The Padres are a disaster. They are on their third general manager in four years, their seventh chief executive in 12 years. They finished at least 20 games out of first place in three of the last four seasons and coughed up a 61/2-game lead in the other one.

They got what probably will be the last taxpayer-funded ballpark in California, then told their fans they could not afford to retain hometown star Adrian Gonzalez. Attendance is no better now at magnificent Petco Park than it was at creaky Qualcomm Stadium.

This just in: The Padres’ rivals sold for a world-record $2.15 billion. Gwynn noticed, and not just because his son plays for the Dodgers.

“In the near future, people are going to feel comfortable knowing that this group is doing everything they can to put a winning product on the field,” Gwynn said.

“I think a lot of people feel that way because of what they paid. Obviously, they wanted it, and from a fan’s perspective, I think that’s important. Everybody in the world says, ‘Well, they overpaid for them,’ but if you want ‘em bad enough …”

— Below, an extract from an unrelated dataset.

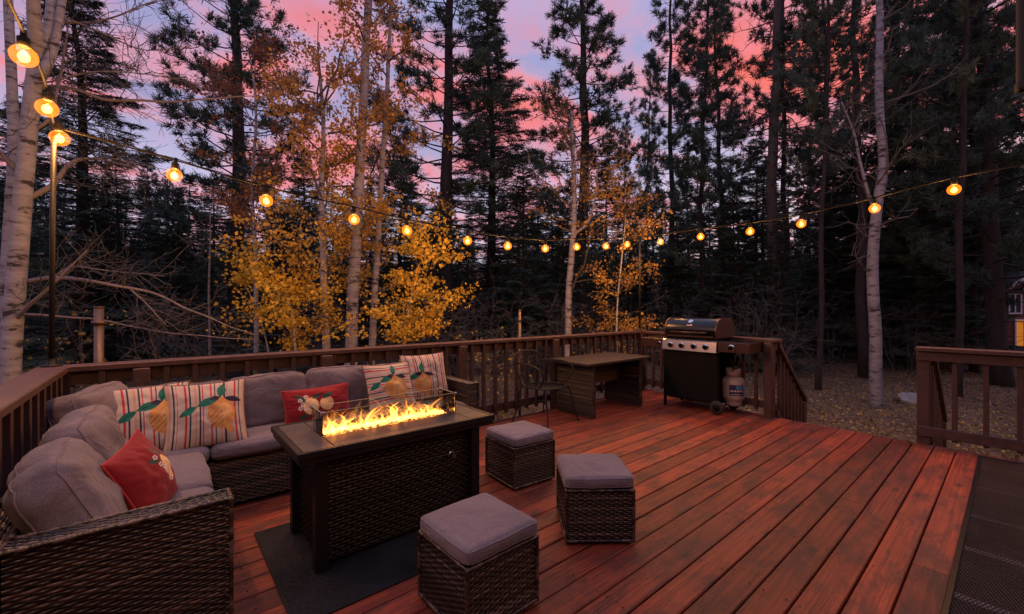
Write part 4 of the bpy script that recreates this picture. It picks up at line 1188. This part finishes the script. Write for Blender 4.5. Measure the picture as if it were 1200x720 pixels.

So what would Gwynn tell a prospective buyer wondering why he should pay $600 million or so for the Padres and then try to compete with the Dodgers?

“That’s the fun part about it,” Gwynn said. “Nobody thinks you can, especially with the kinds of dollars that are being spent these days. They just signed [Matt] Kemp. They’re going to sign [Clayton] Kershaw. They probably are going to sign [Andre] Ethier. If they were smart, they would have signed Prince [Fielder]. That would have made the deal a whole lot easier, I think, sitting on the outside looking in.

“In San Diego, you’re not going to be able to shell out that kind of coin for that kind of product. You’ve got to do it a little differently. I’ve always been a proponent that you have to draft and develop, when you don’t have the kind of pockets the big markets do. If you can do that and you can do that the right way, you can be every bit as competitive as the big-market teams.”

The Padres just signed a television deal for $1 billion. But the Angels just signed one for $3 billion, and the Dodgers might get one for $5 billion. The Padres play in the fourth-smallest television market in the major leagues, with growth constrained by the ocean to the west, the desert to the east, Mexico to the south and Albert Pujols to the north.

Gwynn is pitching common sense. The new owners are going to need someone like him selling it, the same way Magic is selling the Dodgers.

The money to buy the Dodgers isn’t coming from L.A. The money to buy the Padres almost certainly won’t come from San Diego, where there are no companies in the Fortune 500 and no billionaires under 65, according to Forbes.

It is doubtful that any of the losing Dodgers bidders would jump into the Padres sweepstakes. Tony Ressler, a minority investor in baseball’s best-run small-market team, the Milwaukee Brewers, coveted his hometown Dodgers but would rather pursue an NBA franchise otherwise. Major League Baseball officials have encouraged L.A.-based baseball executive Dennis Gilbert to pursue the Padres, but he figures to let the Dodgers ownership transition play out first.

Gwynn said he has not heard from any prospective Padres owners, but he would listen to what they had to say.

“I’d have to do my homework on it,” he said. “I’ve heard that Magic was interviewing the groups, to see which one he wanted to align himself with.

“I would suspect most people on Earth think Magic is the main guy in that group. Really, he’s just one of the guys, but he is the face that everybody in L.A. identifies with.”

In San Diego, Gwynn is that face. Padres fans would feel better with Gwynn fronting an ownership group, secure in the belief that he would not align himself with buyers he did not trust to put a winner on the field.

Would he do it?

Gwynn fidgeted in his chair inside a cramped office bunker at San Diego State.

He is the baseball coach there, and he would be reluctant to walk away from the Aztecs before leading them to the College World Series. He works for the Padres too, as a special assistant and television analyst, and Moores paid to renovate the Aztecs’ ballpark into Tony Gwynn Stadium.

“I respect the guys that run the Padres now,” Gwynn said. “I work for them. We’ll see. I like what I’m doing. My focus is here with these guys.”

Yet, Gwynn would not rule out fronting a Padres ownership group. After all, he is Mr. Padre. You could look it up, inscribed on his statue at Petco Park, and his plaque at Cooperstown.

“That’s something I would really consider,” he said. “I love the Padre organization. I love what they represent. We really care about people in this town.”

Gwynn is one of two players inducted into the Hall of Fame wearing a Padres cap. The other is Dave Winfield, currently an executive vice president for the team. Winfield is believed to be interested in exploring Padres ownership opportunities but declined to comment last week. The Padres could not go wrong with the involvement of either, or both.

The recent woes of the Dodgers and Padres each were triggered by an owner’s divorce. The Dodgers were revitalized by a touch of Magic. The Padres could do worse than to have the guy who lent his name to the street address of Petco Park — 19 Tony Gwynn Drive — lend his smile to the new owners.